**WORK TO COMPLETE**
Extract the lines from the start through the line that holds "from mathutils import Vector, Matrix", both included, omitting all images.

>> Start COLLECTED MATERIAL

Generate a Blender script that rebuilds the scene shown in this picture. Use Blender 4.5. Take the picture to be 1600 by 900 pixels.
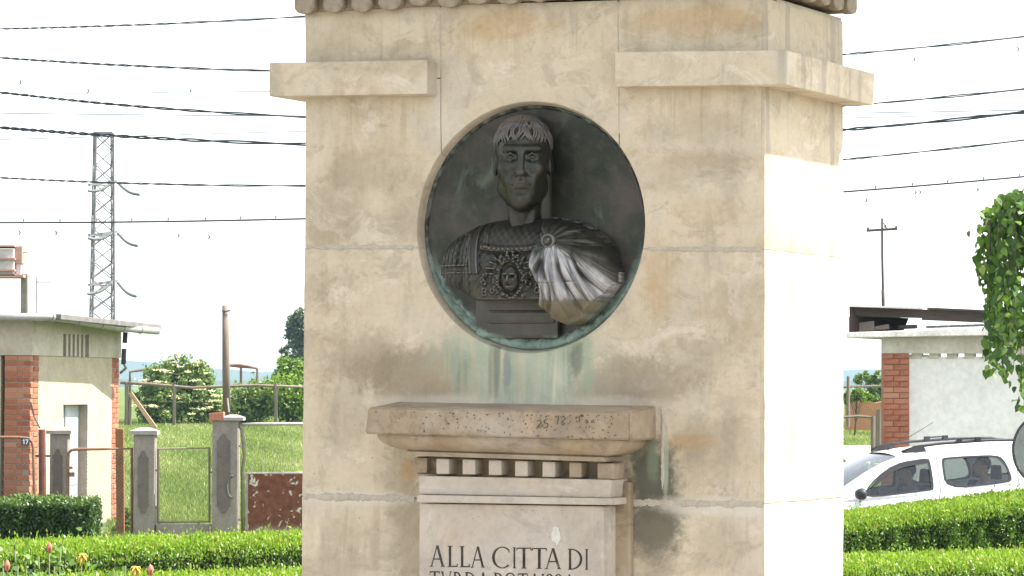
import bpy, bmesh, math, random
import numpy as np
from mathutils import Vector, Matrix

random.seed(7)
RNG = np.random.default_rng(11)
for _o in list(bpy.data.objects):
    bpy.data.objects.remove(_o)
SC = bpy.context.scene
COL = SC.collection

# ------------------------------------------------------------------ camera
FPX, EYE, HORIZON = 5150.0, 2.1, 605.0        # focal length in photo pixels, eye height, photo row of the horizon
PITCH = math.atan((HORIZON - 450.0) / FPX)
ROLL = math.radians(0.25)
cam_data = bpy.data.cameras.new('camera')
cam = bpy.data.objects.new('camera', cam_data)
COL.objects.link(cam)
cam_data.sensor_width = 36.0
cam_data.lens = FPX / 1600.0 * 36.0
cam_data.clip_start = 0.1
cam_data.clip_end = 20000.0
CAMROT = Matrix.Rotation(math.pi / 2 + PITCH, 3, 'X') @ Matrix.Rotation(ROLL, 3, 'Z')
cam.matrix_world = Matrix.Translation((0, 0, EYE)) @ CAMROT.to_4x4()
SC.camera = cam

# ------------------------------------------------------------------ sky, sun, exposure
SUN_EL, SUN_AZ = math.radians(56.0), math.radians(5.0)      # azimuth measured from +X towards +Y
world = bpy.data.worlds.new('World')
SC.world = world
world.use_nodes = True
wn = world.node_tree.nodes
wl = world.node_tree.links
wn.clear()
sky = wn.new('ShaderNodeTexSky')
sky.sky_type = 'NISHITA'
sky.sun_disc = False
sky.sun_elevation = SUN_EL
sky.sun_rotation = math.pi / 2 - SUN_AZ
sky.air_density = 1.0
sky.dust_density = 1.2
sky.ozone_density = 0.6
wb = wn.new('ShaderNodeBackground')
wb.inputs['Strength'].default_value = 0.15
wo = wn.new('ShaderNodeOutputWorld')
hs = wn.new('ShaderNodeHueSaturation')          # hazy white sky: most of the blue is scattered out
hs.inputs['Saturation'].default_value = 0.30
wl.new(sky.outputs[0], hs.inputs['Color'])
wl.new(hs.outputs[0], wb.inputs['Color'])
wl.new(wb.outputs[0], wo.inputs['Surface'])

sun_data = bpy.data.lights.new('sun', 'SUN')
sun_data.energy = 5.0
sun_data.angle = math.radians(0.6)
sun_data.color = (1.0, 0.95, 0.87)
sun = bpy.data.objects.new('sun', sun_data)
COL.objects.link(sun)
SUN_DIR = Vector((math.cos(SUN_EL) * math.cos(SUN_AZ), math.cos(SUN_EL) * math.sin(SUN_AZ), math.sin(SUN_EL)))
sun.rotation_euler = SUN_DIR.to_track_quat('Z', 'Y').to_euler()
sun.location = (20, 0, 40)

SC.view_settings.view_transform = 'Standard'
SC.view_settings.look = 'None'
SC.view_settings.gamma = 1.0
SC.view_settings.use_curve_mapping = False
SC.view_settings.exposure = 1.6

# ------------------------------------------------------------------ pixel helpers (photo pixel + depth -> place)
def ray(px, py):
    return CAMROT @ Vector(((px - 800.0) / FPX, (450.0 - py) / FPX, -1.0))

def P(px, py, D):
    d = ray(px, py)
    return Vector((0, 0, EYE)) + d * (D / d.y)

def terrain(x, y):
    """height of the open ground"""
    x = np.asarray(x, float); y = np.asarray(y, float)
    z = np.interp(y, [0, 28, 32, 44.3, 46, 50, 120, 220, 600, 20000], [0, 0, -0.2, -0.2, -0.04, -0.02, 0.80, 1.15, 1.4, 1.4])
    return z

# ------------------------------------------------------------------ mesh helpers
def link(o):
    COL.objects.link(o)
    return o

def basis(o):
    m = o.matrix_basis.copy()
    while o.parent:
        o = o.parent
        m = o.matrix_basis @ m
    return m

class MB:
    def __init__(self):
        self.v = []; self.f = []
    def add(self, vs, fs):
        n = len(self.v)
        self.v.extend([tuple(p) for p in vs])
        self.f.extend([tuple(i + n for i in f) for f in fs])
        return self
    def hexa(self, p):
        """8 points: bottom ring 0-3, top ring 4-7"""
        return self.add(p, [(3, 2, 1, 0), (4, 5, 6, 7), (0, 1, 5, 4), (1, 2, 6, 5), (2, 3, 7, 6), (3, 0, 4, 7)])
    def box(self, a, b):
        x0, y0, z0 = a; x1, y1, z1 = b
        return self.hexa([(x0, y0, z0), (x1, y0, z0), (x1, y1, z0), (x0, y1, z0), (x0, y0, z1), (x1, y0, z1), (x1, y1, z1), (x0, y1, z1)])
    def pbox(self, x0, y0, x1, y1, D, t):
        """upright box whose front shows photo pixels x0..x1, y0 (top)..y1 (bottom) at depth D, t thick"""
        a = P(x0, y1, D); b = P(x1, y0, D)
        return self.box((a.x, D, a.z), (b.x, D + t, b.z))
    def pquad(self, pts, D, t, tv=(0, 1, 0)):
        """four photo pixels TL,TR,BR,BL at depth D (number or four numbers), t thick"""
        Ds = D if hasattr(D, '__len__') else [D] * 4
        q = [P(p[0], p[1], d) for p, d in zip(pts, Ds)]
        back = [v + Vector(tv) * t for v in q]
        return self.hexa([q[3], q[2], back[2], back[3], q[0], q[1], back[1], back[0]])
    def beam(self, a, b, w, h, up=(0, 0, 1)):
        a = Vector(a); b = Vector(b)
        d = (b - a).normalized(); u = Vector(up)
        s = d.cross(u)
        if s.length < 1e-4: s = d.cross(Vector((0, 1, 0)))
        s.normalize(); u = s.cross(d)
        s *= w / 2; u *= h / 2
        return self.hexa([a - s - u, a + s - u, b + s - u, b - s - u, a - s + u, a + s + u, b + s + u, b - s + u])
    def tube(self, pts, r, n=8, cap=True, flat=1.0):
        pts = [Vector(p) for p in pts]
        rs = r if hasattr(r, '__len__') else [r] * len(pts)
        base = len(self.v)
        prev = None
        for i, p in enumerate(pts):
            t = (pts[min(i + 1, len(pts) - 1)] - pts[max(i - 1, 0)]).normalized()
            if prev is None:
                ref = Vector((0, 0, 1)) if abs(t.z) < 0.9 else Vector((1, 0, 0))
                prev = t.cross(ref).normalized()
            s = (prev - t * prev.dot(t)).normalized(); u = t.cross(s); prev = s
            for k in range(n):
                a = 2 * math.pi * k / n
                self.v.append(tuple(p + s * (rs[i] * math.cos(a)) + u * (rs[i] * flat * math.sin(a))))
        for i in range(len(pts) - 1):
            for k in range(n):
                a = base + i * n + k; b = base + i * n + (k + 1) % n
                self.f.append((a, b, b + n, a + n))
        if cap:
            self.f.append(tuple(base + k for k in range(n))[::-1])
            e = base + (len(pts) - 1) * n
            self.f.append(tuple(e + k for k in range(n)))
        return self
    def lathe(self, prof, center=(0, 0, 0), n=24, axis='Z'):
        base = len(self.v)
        cx, cy, cz = center
        for r, h in prof:
            for k in range(n):
                a = 2 * math.pi * k / n
                if axis == 'Z': self.v.append((cx + r * math.cos(a), cy + r * math.sin(a), cz + h))
                else: self.v.append((cx + r * math.cos(a), cy + h, cz + r * math.sin(a)))
        for i in range(len(prof) - 1):
            for k in range(n):
                a = base + i * n + k; b = base + i * n + (k + 1) % n
                self.f.append((a, b, b + n, a + n))
        self.f.append(tuple(base + k for k in range(n))[::-1])
        e = base + (len(prof) - 1) * n
        self.f.append(tuple(e + k for k in range(n)))
        return self
    def prism(self, poly, a, b, mapf):
        """polygon (u,v) swept from a to b; mapf(u,v,w)->xyz"""
        n = len(poly)
        vs = [mapf(u, v, a) for u, v in poly] + [mapf(u, v, b) for u, v in poly]
        fs = [tuple(range(n))[::-1], tuple(range(n, 2 * n))] + [(i, (i + 1) % n, n + (i + 1) % n, n + i) for i in range(n)]
        return self.add(vs, fs)
    def build(self, name, mat, parent=None, world=False, smooth=False, bevel=0.0, seg=2):
        return mesh_obj(name, self.v, self.f, mat, parent, world, smooth, bevel, seg)

def mesh_obj(name, v, f, mat, parent=None, world=False, smooth=False, bevel=0.0, seg=2):
    me = bpy.data.meshes.new(name)
    if world and parent is not None:
        inv = basis(parent).inverted()
        v = [tuple(inv @ Vector(p)) for p in v]
    me.from_pydata(v, [], f)
    bm = bmesh.new(); bm.from_mesh(me)
    bmesh.ops.recalc_face_normals(bm, faces=bm.faces)
    if bevel > 0:
        es = [e for e in bm.edges if len(e.link_faces) == 2 and e.calc_face_angle(0) > 0.5]
        bmesh.ops.bevel(bm, geom=es, offset=bevel, segments=seg, affect='EDGES', profile=0.6, clamp_overlap=True)
    bm.to_mesh(me); bm.free()
    if smooth:
        me.polygons.foreach_set('use_smooth', [True] * len(me.polygons))
    me.materials.append(mat)
    o = link(bpy.data.objects.new(name, me))
    if parent is not None: o.parent = parent
    return o

def np_obj(name, V, F, mat, parent=None, world=False, smooth=False, rnd=None, sides=4):
    """fast mesh from numpy arrays; rnd = one random number per face, kept as attribute 'rnd'"""
    V = np.asarray(V, np.float32); F = np.asarray(F, np.int32)
    if world and parent is not None:
        inv = np.array(basis(parent).inverted())
        V = V @ inv[:3, :3].T.astype(np.float32) + inv[:3, 3].astype(np.float32)
    me = bpy.data.meshes.new(name)
    n, k = F.shape
    me.vertices.add(len(V)); me.vertices.foreach_set('co', V.ravel())
    me.loops.add(n * k); me.loops.foreach_set('vertex_index', F.ravel())
    me.polygons.add(n)
    me.polygons.foreach_set('loop_start', np.arange(0, n * k, k, dtype=np.int32))
    me.polygons.foreach_set('loop_total', np.full(n, k, np.int32))
    if smooth: me.polygons.foreach_set('use_smooth', np.ones(n, bool))
    if rnd is not None:
        at = me.attributes.new('rnd', 'FLOAT', 'FACE')
        at.data.foreach_set('value', np.asarray(rnd, np.float32))
    me.update(calc_edges=True); me.validate()
    me.materials.append(mat)
    o = link(bpy.data.objects.new(name, me))
    if parent is not None: o.parent = parent
    return o

def thing(name, label, cat, loc=(0, 0, 0), rot=(0, 0, 0), group=None):
    o = link(bpy.data.objects.new(name, None))
    o.empty_display_size = 0.1
    o.location = loc; o.rotation_euler = rot
    return tag(o, label, cat, group)

def tag(o, label=None, cat=None, group=None, kind=None):
    if label: o['label'] = label
    if cat: o['category'] = cat
    if group: o['group'] = group
    if kind: o['kind'] = kind
    return o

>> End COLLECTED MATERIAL

**CORRECT RESPONSE**
Generate a Blender script that rebuilds the scene shown in this picture. Use Blender 4.5. Take the picture to be 1600 by 900 pixels.
import bpy, bmesh, math, random
import numpy as np
from mathutils import Vector, Matrix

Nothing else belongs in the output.